Gross mortgage lending increased by 7% in July to hit its highest monthly figure in almost six years, but international and UK mortgage lenders said pressures on budgets could start to dampen housing market activity.

Figures from the Council of Mortgage Lenders (CML) showed that a total of £19.1bn was advanced to borrowers during the month, 15% higher than the £16.7bn recorded in June 2013 and the highest figure since August 2008.

The pick-up in lending follows a slowdown in the wake of the mortgage market review in April, which brought in new rules on affordability tests for borrowers and forced lenders to “stress test” applicants to ensure that they could still meet repayments if interest rates rise. The new rules only affect those applying for main home loans and not buy to let purchases.

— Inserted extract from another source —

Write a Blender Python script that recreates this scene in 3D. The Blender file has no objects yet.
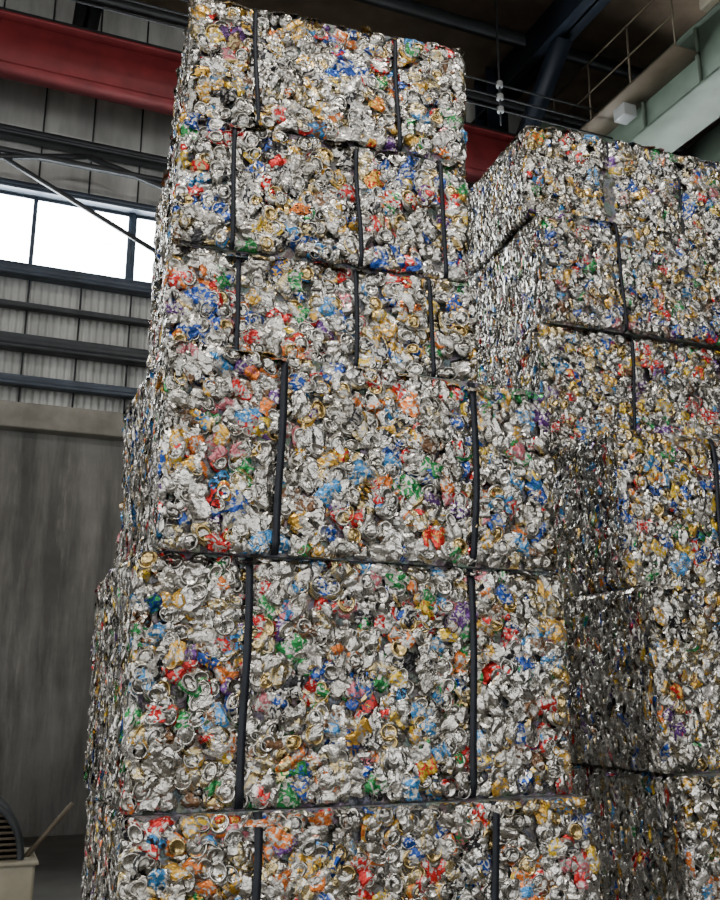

The CML said activity had “remained robust” despite the changes, but warned the market still faced “headwinds”.

Recent data from surveyors and the property website Rightmove suggested the market has started cooling in recent weeks, as more homes have been put up for sale and the supply-demand balance has shifted in favour of buyers.

That was backed up by the most recent UK Land Registry data which showed process had ground to a halt in June. Whilst many parts of the country actually experienced a slight decline in values, London, for so long the engine room of average price growth, ground to a halt, recording just a 0.1% rise for the month.

International mortgage brokers are expecting the market to tighten, as at least one major lender has stopped offering UK mortgages for expatriates in Singapore and Qatar, two important expat centres.

Meanwhile, the broker has reported a surge in interest in expatiates looking for euro mortgages to buy in France, as interest rates there continue to fall.